The plan should not have in the backdrop a political motive to impose hegemony of Islamabad on the owners, management and users such as brokers, agents and issuers etc at the Karachi Stock Exchange (KSE).
Although the chairman, Islamabad Stock Exchange (ISE) claims that the ISE has the necessary infrastructure and facilities for its clients and its services are at par with the stock exchanges at Karachi and Lahore.
The fact is that the ISE has not even its own building what to talk of other infrastructure and facilities. Besides, it, all the economic and financial indicators also negate his claim.
Presently, the Karachi and Lahore stock exchanges have a total of listed companies at 697 and 647 respectively, whereas the ISE has less than 300 companies listed on it.
The active companies are around 400, 100 and 170 at the Karachi, Lahore and Islamabad stock exchanges respectively.
The textile sector lists the larger number companies on the KSE, but 70% of them are not listed on ISE.
Similar is the case of listing on it, of other sector companies. It statistically indicates that the ISE is poorly placed in the lower category. Therefore its hegemony will be against the national interest and natural justice.

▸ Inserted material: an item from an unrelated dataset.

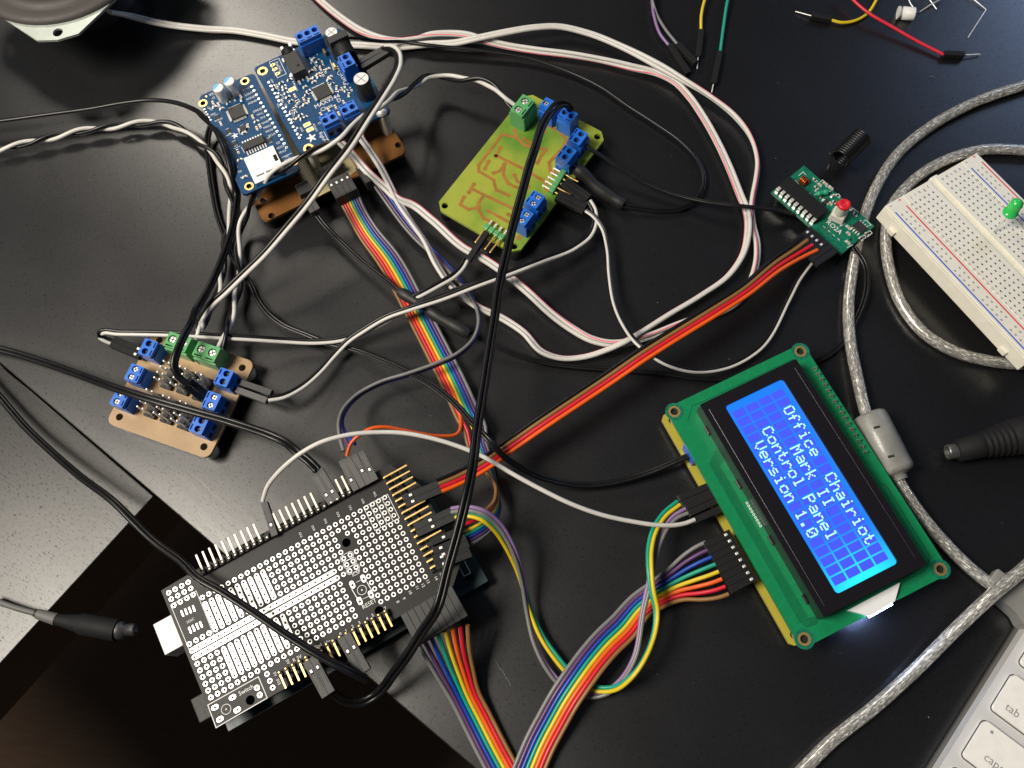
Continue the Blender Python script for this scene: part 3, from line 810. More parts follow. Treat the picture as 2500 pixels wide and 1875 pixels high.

If the execution plan of de-mutalisation and integration of the existing stock exchanges is derived from political consideration, then the fate of the NSE would be like the decision of Ayub Khan to shift the capital of Pakistan from Karachi to Islamabad which, so far after about four decades, has been reduced to a city of bureaucrats.
The business activities are taking place elsewhere in that part of the country, but the decision-makers are living at Islamabad, in the city of heaven.
Similar would be the case with the investors who will have to run from one corner to the other.
Consequently, the retail investors will be discouraged from to investing in the stock exchange and the confidence of the sponsors for equity financing through the stock market may further be reduced and may divert them for providing finances to the banks. A stock market with less government and regular control would be in the national interest.